Source data:

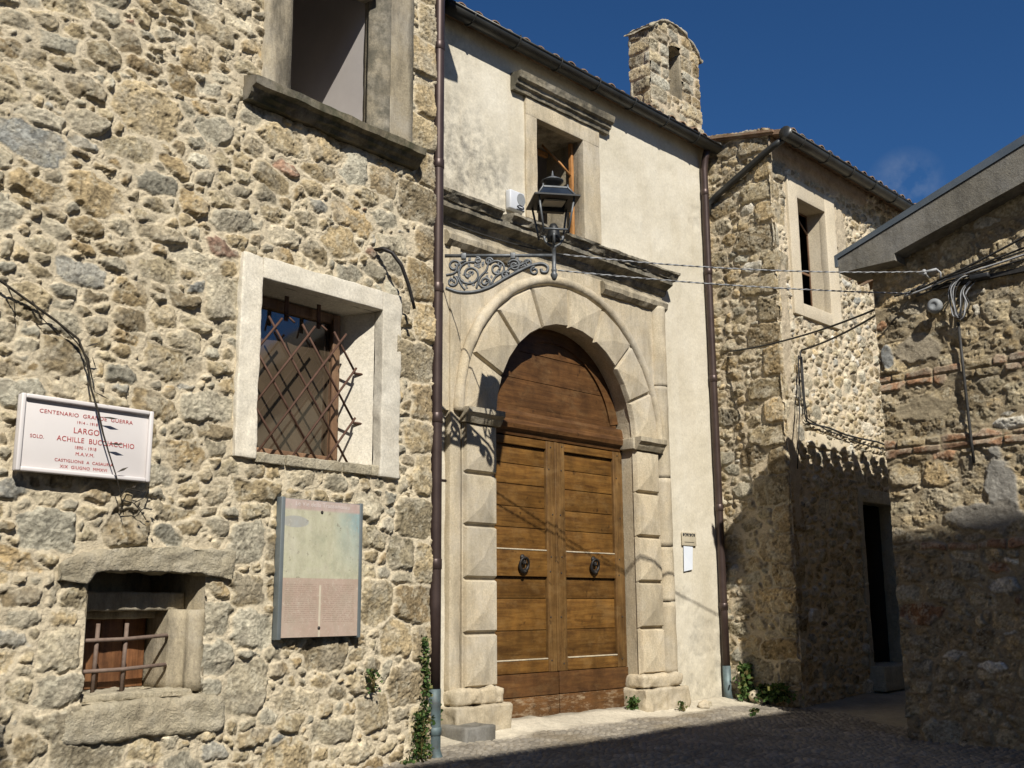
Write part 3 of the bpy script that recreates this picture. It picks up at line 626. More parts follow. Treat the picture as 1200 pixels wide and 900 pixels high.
# drainpipe round the corner
b = MB(); b.tube([FA.p(.075, -.03, zz) for zz in np.linspace(.42, 7.05, 12)], .047, 14)
for zz in (1.33, 2.45, 3.5, 4.55, 5.6): b.lathe(FA.p(.075, -.03, zz), [(.048, -.04), (.0515, -.035), (.0515, .035), (.048, .04)], 14)
dp = b.build('drainpipe', M['pipe'], HA)
b = MB(); b.tube([FA.p(.075, -.03, zz) for zz in (.42, .30, .1, -.02)] + [FA.p(.085, .0, -.10), FA.p(.10, .05, -.16)], .050, 14); b.lathe(FA.p(.075, -.03, .12), [(.0505, -.03), (.056, -.025), (.056, .025), (.0505, .03)], 14); b.build('foot', M['patina'], dp)
b = MB(); b.tube([FA.p(-.02, -.03, 1.97), FA.p(.19, -.035, 1.97)], .011, 8); b.build('bracket', M['pipe'], dp)

# ================================================================== CHURCH
CH = thing('church', 'cream plastered church front with arched stone doorway and bell-cote', 'church', FB.p(.8, 0, 0))
hp = .02; xs_ = np.arange(-2.2, 3.60 + .01, hp); zs_ = np.arange(-.2, 6.62, hp); px_, pz2 = np.meshgrid(xs_, zs_)
nn = .08 + .010 * fbm(px_, pz2, 1.3, 4, 31) + .004 * fbm(px_, pz2, 9, 4, 32)
pt = sstep(fbm(px_, pz2, 2.6, 4, 33) + .9 * sstep(pz2, 1.9, .2) * sstep(px_, 2.3, 2.6) - .62, 0, .09); nn -= .006 * pt
nn -= .02 * sstep(px_, 3.50, 3.6) ** 2
wear = np.clip(sstep(px_, .45, -.35) * sstep(pz2, 4.7, 4.9) * sstep(pz2, 6.0, 5.0) + .35 * sstep(px_, -.2, -.75) + .30 * sstep(pz2, 1.6, .1) * sstep(px_, 2.4, 2.8) + .22 * pt + .18 * sstep(pz2, 6.0, 6.5), 0, 1)
co = np.empty(px_.shape + (3,))
for i in range(3): co[..., i] = FB.o[i] - ORI[CH][i] + FB.x[i] * px_ + FB.n[i] * nn + FB.z[i] * pz2
fx_, fz_ = px_[:-1, :-1] + hp / 2, pz2[:-1, :-1] + hp / 2
fk = ~((fx_ > .35) & (fx_ < 1.25) & (fz_ > 4.7) & (fz_ < 5.92)) & ~((fx_ > -.45) & (fx_ < 2.0) & (fz_ < 3.9))
grid_mesh('wall', co, fk, None, M['plaster'], CH, scalar=('Wear', wear))
b = MB(); b.box(FB, -2.2, 3.57, -7.3, -7, -.2, 6.6); b.box(FB, -2.2, -2.0, -7, 0, -.2, 6.6); b.box(FB, 3.3, 3.57, -7, .04, -.2, 6.62); b.build('plain_wall', M['plaster'], CH)
# --- portal
RC, ZS, RI, RO = .775, 2.70, 1.025, 1.43
NF = .19
def arc(r, t): return (RC - r * math.cos(t), ZS + r * math.sin(t))
def boss(mb, quad, n, hgt, inset=.014, mp=None):
    """block face with chamfered joint and a low pyramid; quad in (a,z) ccw"""
    c = (sum(q[0] for q in quad) / 4, sum(q[1] for q in quad) / 4)
    ins = [(q[0] + (c[0] - q[0]) * inset / .2, q[1] + (c[1] - q[1]) * inset / .2) for q in quad]
    vs = [FB.p(q[0], n - .05, q[1]) for q in quad] + [FB.p(q[0] , n - .012, q[1]) for q in ins] + [FB.p(q[0] + (c[0] - q[0]) * .03, n, q[1] + (c[1] - q[1]) * .03) for q in ins] + [FB.p(c[0], n + hgt, c[1] - .045)]
    fs = [(i, (i + 1) % 4, 4 + (i + 1) % 4, 4 + i) for i in range(4)] + [(4 + i, 4 + (i + 1) % 4, 8 + (i + 1) % 4, 8 + i) for i in range(4)] + [(8 + i, 8 + (i + 1) % 4, 12) for i in range(4)]
    mb.add(vs, fs)
b = MB()
zl = [.335, .79, 1.25, 1.71, 2.165, 2.62]
for k in range(5):
    boss(b, [(-.655, zl[k] + .005), (-.252, zl[k] + .005), (-.252, zl[k + 1] - .005), (-.655, zl[k + 1] - .005)], NF, .028)
    boss(b, [(1.802, zl[k] + .005), (2.205, zl[k] + .005), (2.205, zl[k + 1] - .005), (1.802, zl[k + 1] - .005)], NF, .028)
NV = 8
for k in range(NV):
    t0, t1 = math.pi * k / NV + .004, math.pi * (k + 1) / NV - .004; tm = (t0 + t1) / 2
    # each voussoir face split in two along its curved edges, with a hipped boss
    iA, iM, iB = arc(RI, t0), arc(RI, tm), arc(RI, t1); oA, oM, oB = arc(RO, t0), arc(RO, tm), arc(RO, t1); c = arc((RI + RO) / 2, tm)
    ring = [iA, oA, oM, oB, iB, iM]; ins = [(q[0] + (c[0] - q[0]) * .06, q[1] + (c[1] - q[1]) * .06) for q in ring]; ins2 = [(q[0] + (c[0] - q[0]) * .09, q[1] + (c[1] - q[1]) * .09) for q in ring]
    vs = [FB.p(q[0], NF - .05, q[1]) for q in ring] + [FB.p(q[0], NF - .012, q[1]) for q in ins] + [FB.p(q[0], NF, q[1]) for q in ins2] + [FB.p(c[0] , NF + .030, c[1] - .02)]
    fs = [(i, 6 + i, 6 + (i + 1) % 6, (i + 1) % 6) for i in range(6)] + [(6 + i, 12 + i, 12 + (i + 1) % 6, 6 + (i + 1) % 6) for i in range(6)] + [(12 + i, 18, 12 + (i + 1) % 6) for i in range(6)]
    b.add(vs, [tuple(reversed(f)) for f in fs])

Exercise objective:
Every line should be retyped exactly, with the pictures omitted.

Output for this exercise:
Write part 3 of the bpy script that recreates this picture. It picks up at line 626. More parts follow. Treat the picture as 1200 pixels wide and 900 pixels high.
# drainpipe round the corner
b = MB(); b.tube([FA.p(.075, -.03, zz) for zz in np.linspace(.42, 7.05, 12)], .047, 14)
for zz in (1.33, 2.45, 3.5, 4.55, 5.6): b.lathe(FA.p(.075, -.03, zz), [(.048, -.04), (.0515, -.035), (.0515, .035), (.048, .04)], 14)
dp = b.build('drainpipe', M['pipe'], HA)
b = MB(); b.tube([FA.p(.075, -.03, zz) for zz in (.42, .30, .1, -.02)] + [FA.p(.085, .0, -.10), FA.p(.10, .05, -.16)], .050, 14); b.lathe(FA.p(.075, -.03, .12), [(.0505, -.03), (.056, -.025), (.056, .025), (.0505, .03)], 14); b.build('foot', M['patina'], dp)
b = MB(); b.tube([FA.p(-.02, -.03, 1.97), FA.p(.19, -.035, 1.97)], .011, 8); b.build('bracket', M['pipe'], dp)

# ================================================================== CHURCH
CH = thing('church', 'cream plastered church front with arched stone doorway and bell-cote', 'church', FB.p(.8, 0, 0))
hp = .02; xs_ = np.arange(-2.2, 3.60 + .01, hp); zs_ = np.arange(-.2, 6.62, hp); px_, pz2 = np.meshgrid(xs_, zs_)
nn = .08 + .010 * fbm(px_, pz2, 1.3, 4, 31) + .004 * fbm(px_, pz2, 9, 4, 32)
pt = sstep(fbm(px_, pz2, 2.6, 4, 33) + .9 * sstep(pz2, 1.9, .2) * sstep(px_, 2.3, 2.6) - .62, 0, .09); nn -= .006 * pt
nn -= .02 * sstep(px_, 3.50, 3.6) ** 2
wear = np.clip(sstep(px_, .45, -.35) * sstep(pz2, 4.7, 4.9) * sstep(pz2, 6.0, 5.0) + .35 * sstep(px_, -.2, -.75) + .30 * sstep(pz2, 1.6, .1) * sstep(px_, 2.4, 2.8) + .22 * pt + .18 * sstep(pz2, 6.0, 6.5), 0, 1)
co = np.empty(px_.shape + (3,))
for i in range(3): co[..., i] = FB.o[i] - ORI[CH][i] + FB.x[i] * px_ + FB.n[i] * nn + FB.z[i] * pz2
fx_, fz_ = px_[:-1, :-1] + hp / 2, pz2[:-1, :-1] + hp / 2
fk = ~((fx_ > .35) & (fx_ < 1.25) & (fz_ > 4.7) & (fz_ < 5.92)) & ~((fx_ > -.45) & (fx_ < 2.0) & (fz_ < 3.9))
grid_mesh('wall', co, fk, None, M['plaster'], CH, scalar=('Wear', wear))
b = MB(); b.box(FB, -2.2, 3.57, -7.3, -7, -.2, 6.6); b.box(FB, -2.2, -2.0, -7, 0, -.2, 6.6); b.box(FB, 3.3, 3.57, -7, .04, -.2, 6.62); b.build('plain_wall', M['plaster'], CH)
# --- portal
RC, ZS, RI, RO = .775, 2.70, 1.025, 1.43
NF = .19
def arc(r, t): return (RC - r * math.cos(t), ZS + r * math.sin(t))
def boss(mb, quad, n, hgt, inset=.014, mp=None):
    """block face with chamfered joint and a low pyramid; quad in (a,z) ccw"""
    c = (sum(q[0] for q in quad) / 4, sum(q[1] for q in quad) / 4)
    ins = [(q[0] + (c[0] - q[0]) * inset / .2, q[1] + (c[1] - q[1]) * inset / .2) for q in quad]
    vs = [FB.p(q[0], n - .05, q[1]) for q in quad] + [FB.p(q[0] , n - .012, q[1]) for q in ins] + [FB.p(q[0] + (c[0] - q[0]) * .03, n, q[1] + (c[1] - q[1]) * .03) for q in ins] + [FB.p(c[0], n + hgt, c[1] - .045)]
    fs = [(i, (i + 1) % 4, 4 + (i + 1) % 4, 4 + i) for i in range(4)] + [(4 + i, 4 + (i + 1) % 4, 8 + (i + 1) % 4, 8 + i) for i in range(4)] + [(8 + i, 8 + (i + 1) % 4, 12) for i in range(4)]
    mb.add(vs, fs)
b = MB()
zl = [.335, .79, 1.25, 1.71, 2.165, 2.62]
for k in range(5):
    boss(b, [(-.655, zl[k] + .005), (-.252, zl[k] + .005), (-.252, zl[k + 1] - .005), (-.655, zl[k + 1] - .005)], NF, .028)
    boss(b, [(1.802, zl[k] + .005), (2.205, zl[k] + .005), (2.205, zl[k + 1] - .005), (1.802, zl[k + 1] - .005)], NF, .028)
NV = 8
for k in range(NV):
    t0, t1 = math.pi * k / NV + .004, math.pi * (k + 1) / NV - .004; tm = (t0 + t1) / 2
    # each voussoir face split in two along its curved edges, with a hipped boss
    iA, iM, iB = arc(RI, t0), arc(RI, tm), arc(RI, t1); oA, oM, oB = arc(RO, t0), arc(RO, tm), arc(RO, t1); c = arc((RI + RO) / 2, tm)
    ring = [iA, oA, oM, oB, iB, iM]; ins = [(q[0] + (c[0] - q[0]) * .06, q[1] + (c[1] - q[1]) * .06) for q in ring]; ins2 = [(q[0] + (c[0] - q[0]) * .09, q[1] + (c[1] - q[1]) * .09) for q in ring]
    vs = [FB.p(q[0], NF - .05, q[1]) for q in ring] + [FB.p(q[0], NF - .012, q[1]) for q in ins] + [FB.p(q[0], NF, q[1]) for q in ins2] + [FB.p(c[0] , NF + .030, c[1] - .02)]
    fs = [(i, 6 + i, 6 + (i + 1) % 6, (i + 1) % 6) for i in range(6)] + [(6 + i, 12 + i, 12 + (i + 1) % 6, 6 + (i + 1) % 6) for i in range(6)] + [(12 + i, 18, 12 + (i + 1) % 6) for i in range(6)]
    b.add(vs, [tuple(reversed(f)) for f in fs])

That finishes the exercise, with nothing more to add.